Bad packing mars green goods

Trash lies adjacent to the parking lot of Dunbar High Chool behind P St. in NW. Photo by Gerald Herbert/The Washington TimesTrash lies adjacent to the parking lot of Dunbar High Chool behind P St. in NW. Photo by Gerald Herbert/The Washington Times

Green products come in green containers, right? Not necessarily.

Green products - like any other product - often are shipped in packages many times their size and sold in nonrecyclable, virgin plastic containers.

“You can buy something at a place like Whole Foods that is overpackaged,” says Lisa Wise, executive director of the Center for the New American Dream, a green nonprofit in Takoma Park. “We suggest that people think more creatively about how they buy things. Go to the farmers market. Use reusable bags. Buy in bulk. Avoid bottled water. … Think of how you can avoid packaging altogether.”

Sustainable blogger Colin Beavan says that at the core of the issue of green packaging - or the lack thereof - is that many companies are trying to capitalize on green products as opposed to green systems. In other words, they count on consumers not looking at the entire life cycle of a product, but rather just the finished product.

For example, a product could be organic but produced in China (long transport) and packaged in a virgin plastic bottle (brand new, energy-intense production) that is not recyclable (ends in a landfill).

“About 40 percent of what goes into our municipal waste stream is packaging,” Mr. Beavan says. “Which means about 40 percent of manufacturing is devoted to making packages.”

Avoiding packaging is easier said than done, however. Try buying yogurt without a package.

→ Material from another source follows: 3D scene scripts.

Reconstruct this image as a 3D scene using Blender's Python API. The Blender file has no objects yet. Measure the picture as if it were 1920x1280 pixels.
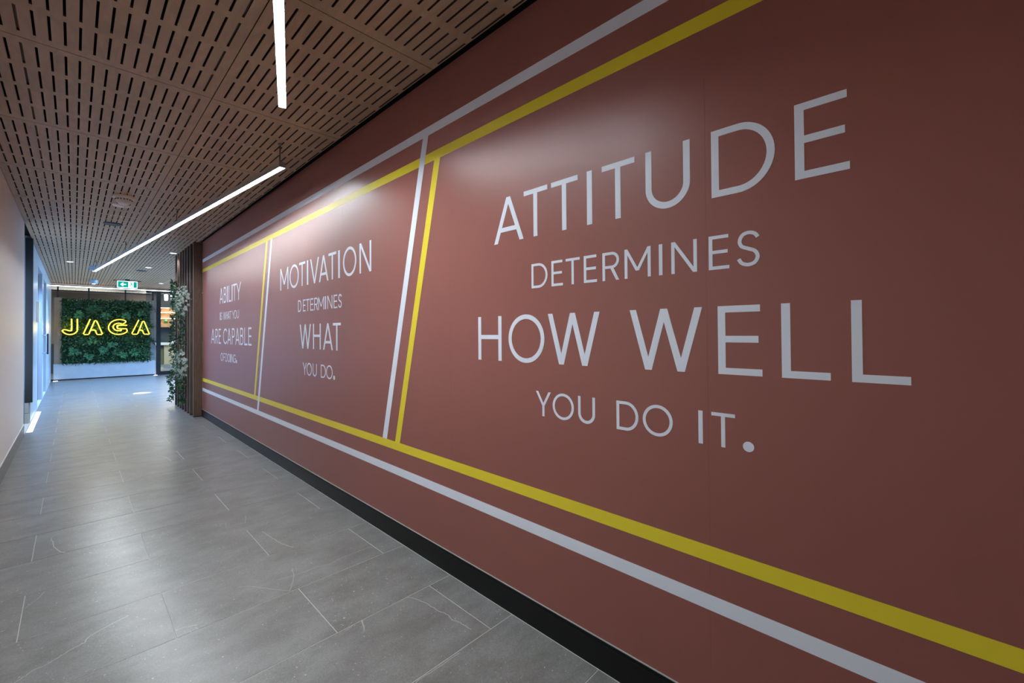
import bpy, bmesh, math, random
from mathutils import Vector, Matrix

# ------------------------------------------------------------------ camera
scene = bpy.context.scene
COL = scene.collection
CAM_Z = 1.29
yaw, pitch, roll = .7977694623, .01129273193, -.00714261651
fwd = Vector((math.sin(yaw)*math.cos(pitch), math.cos(yaw)*math.cos(pitch), math.sin(pitch)))
rt0 = Vector((math.cos(yaw), -math.sin(yaw), 0)); up0 = rt0.cross(fwd)
rt = rt0*math.cos(roll) + up0*math.sin(roll)
up = up0*math.cos(roll) - rt0*math.sin(roll)
cam = bpy.data.cameras.new('camera'); cam_ob = bpy.data.objects.new('camera', cam); COL.objects.link(cam_ob)
cam.sensor_width = 36; cam.lens = 801.345/1920*36; cam.clip_start = .05; cam.clip_end = 100
cam.shift_y = -(640-613.31)/1920
M = Matrix((rt, up, -fwd)).transposed().to_4x4(); M.translation = (0, 0, CAM_Z)
cam_ob.matrix_world = M
scene.camera = cam_ob
# ------------------------------------------------------------------ light and exposure
scene.view_settings.view_transform = 'Standard'; scene.view_settings.look = 'None'
scene.view_settings.gamma = 1; scene.view_settings.use_curve_mapping = False
scene.view_settings.exposure = 0.18
LED = 100.0; LED_NEAR = 250.0          # radiance of the hung LED diffusers
world = bpy.data.worlds.new('world'); scene.world = world; world.use_nodes = True
world.node_tree.nodes['Background'].inputs[0].default_value = (.55, .62, .8, 1)
world.node_tree.nodes['Background'].inputs[1].default_value = .2
def lamp(name, kind, loc, energy, color, size=.1, size_y=None, rot=(0, 0, 0), spot=None, blend=.3):
    l = bpy.data.lights.new(name, kind); l.energy = energy; l.color = color
    if kind == 'AREA':
        l.size = size
        if size_y: l.shape = 'RECTANGLE'; l.size_y = size_y
    else: l.shadow_soft_size = size
    if spot: l.spot_size = spot; l.spot_blend = blend
    o = bpy.data.objects.new(name, l); o.location = loc; o.rotation_euler = rot; COL.objects.link(o); return o
# cool fill added out of view to blue the far lobby (points towards -x)
lamp('cool_side_fill', 'AREA', (4.5, 13.6, 1.5), 480, (.40, .62, 1), 2.2, 6.6, rot=(0, math.radians(97), 0))
# unseen fill added in the left recess, lifting the ceiling there
lamp('recess_fill', 'AREA', (-.66, 8.9, 1.4), 16, (.45, .68, 1), 1.8, .9, rot=(0, math.radians(-90), 0))
# unseen fill added behind the camera for the near corridor
lamp('rear_fill', 'AREA', (.2, -2.2, 2.55), 9, (1, .95, .9), .3, 1.2)
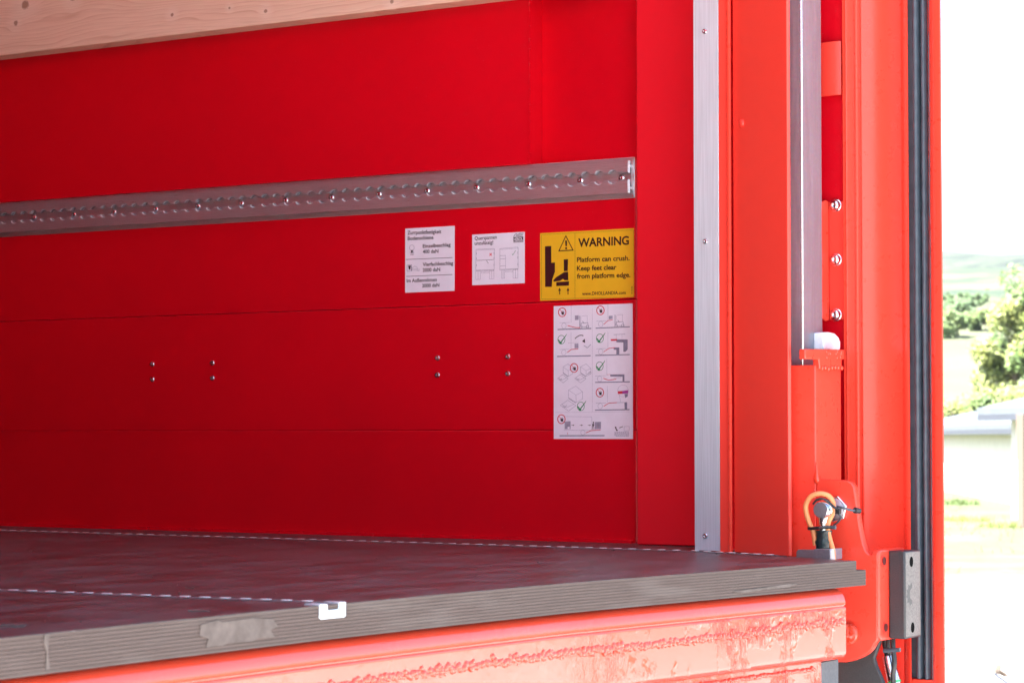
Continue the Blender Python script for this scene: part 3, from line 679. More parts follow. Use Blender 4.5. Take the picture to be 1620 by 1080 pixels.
# weld drop at the top of the lift plate
wp = onX(1291, 758, 3.098)
MB().lathe(wp+Vector((0.002, 0, -.006)), (0, 0, 1), [(.0015, 0), (.004, .003), (.0045, .007), (.003, .011), (0.0015, .022), (.001, .03)], seg=9).build('weld_drop', 'beam_red', sock)
hook = empty('locking_hook', (3.16, 1.52, zs), 'red L-shaped locking bar lying across the top of the socket tube', 'lock')
yh = 1.5235
def hp(px, py): return onY(px, py, yh)
MB().prism([hp(1274,552), hp(1336,553), hp(1336,568), hp(1332,569), hp(1331.5,583), hp(1297,584), hp(1296,568.5), hp(1274,568)], (0, .010, 0)).build('bar', 'pillar_red', hook, bevel=.0016, seg=3)
m = MB()
for k in range(7):
    c0_ = hp(1300+k*5.2, 582+random.uniform(-1, 1.5)); m.lathe(c0_+Vector((0, -.0002, 0)), (0, -1, 0), [(.0032, 0), (.003, .0012), (.0016, .0022), (0, .0024)], seg=9)
for k in range(10):
    c0_ = hp(1303+random.uniform(0, 30), 556+random.uniform(0, 10)); m.lathe(c0_, (0, -1, 0), [(.0018, 0), (.0014, .0008), (0, .0012)], seg=7)
m.build('weld_bead', 'beam_red', hook)
tag(MB().prism([onY(x, y, 1.545) for x, y in [(1303,526),(1312,525),(1321,527),(1327,533),(1330,541),(1329.5,553),(1303,553)]], (0, .016, 0)).build('plastic_guide', 'milky_plastic', None, bevel=.002, seg=3), 'whitish translucent plastic block just above the red locking bar', 'plastic block')

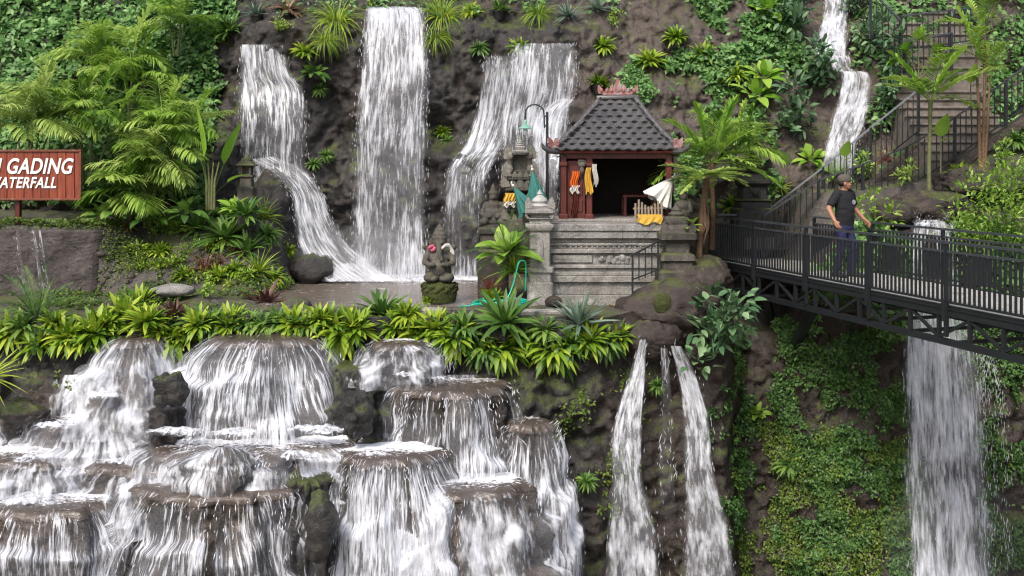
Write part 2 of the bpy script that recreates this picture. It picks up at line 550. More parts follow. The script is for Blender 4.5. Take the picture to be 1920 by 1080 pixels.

At Seventh Generation, a Burlington, Vt.-based company for green home products, the approach is two-pronged: Increase postconsumer - recycled - content in packaging, and, second, which is more long-term, work on in-store, package-free solutions.

“We’re going from 25 percent postconsumer content to 75 percent in our laundry and spray cleaner bottles,” says Peter Swaine, Seventh Generation spokesman.

The corrugated boxes used for shipping products to stores soon will be made of 100 percent postconsumer content, Mr. Swaine says.

Aside from being less taxing on the environment (by not using virgin plastic) the company aims to help create more demand for postconsumer packaging.

“We want to help create a market for recycled products,” says Reed Doyle, who does research and development for Seventh Generation. “So, when competitors want to know where we buy our recycled products, we’re the first to tell them.”

In the end, however, Joe and Jane Consumer are still left with - once the product is gone - a bottle that might not be recyclable. In the District, for example, laundry detergent bottles are not recyclable. Even when recycling is available, the process of turning bottles into sweaters, for example, is resource intensive.

“In the end, sustainable packaging is a bit of an oxymoron,” Mr. Doyle acknowledges.

And then we’re back to avoiding packaging altogether, but it’s not like buying yogurt without a container has gotten any easier in the past five minutes.